Here we are in the middle of things: the semester changing, visual arts students moving to different disciplines, the other programs doubling down on their curricula, faculty pushing students to do even more.  The dancers are traveling hither and yon auditioning for programs, sophomores and juniors in all of our areas are already looking at summer programs, and the faculty is no less active.  By the time you read this, Teri Parker-Lewis will have been to New York and back with students auditioning for college and university programs. Two faculty members are waiting to hear if they'll be recipients of $5400 in grants from the National Arts Teachers Fellowship Program.  Katy Cassell, 3-D metals teacher, already a winner, will be spending a week in England toward the end of June, having received her grant last year.  Donna Shank-Major wants to spend some time in Italy studying book binding with an Italian master.  (This is good for our program because all visual arts students begin the year by making their own sketch books.  Some students make three or four during the course of a year and make books for sale!)  The aforementioned Teri Parker-Lewis would like to stay in the states but spend her time on the west coast studying performance techniques in California before moving up the coast to the Oregon Shakespeare Festival.  The last time we had three faculty members receive this prestigious award was the year that Jim Campbell, Jon Grier and Jan Woodward received the grant.  These grants are great ways for the faculty to renew themselves, discover new things about their work and what is happening in other parts of the world -- the big world and the world of art -- and how the world interacts with their creative imaginations.  And, of course, what they learn is passed on in some form directly to our students.  

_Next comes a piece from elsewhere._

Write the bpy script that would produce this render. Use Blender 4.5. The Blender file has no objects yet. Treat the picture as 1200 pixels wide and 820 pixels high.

Think about it.  Think how lucky these teachers and students are -- not only those seeking grant funding but those who use their funds to bring in guest artists to enrich their studios and their students.  With the guest artists in the building, the teachers are working alongside the artists, incorporating the demonstrated skills and discussions into their own work and into their classrooms. The students are being challenged by artist/teachers who are out there, in the larger world, earning their livings in their disciplines.  That's one of the reasons why our students are so good and in such demand at the nation's leading colleges, universities and conservatories -- it's their preparation, their knowledge, their skill, which are all learned here under the tutelage of incredible artist/teachers.  And, incidentally, one of the reasons that you won't often find me at my desk -- I just love being in the classrooms, watching our students' ideas ignite!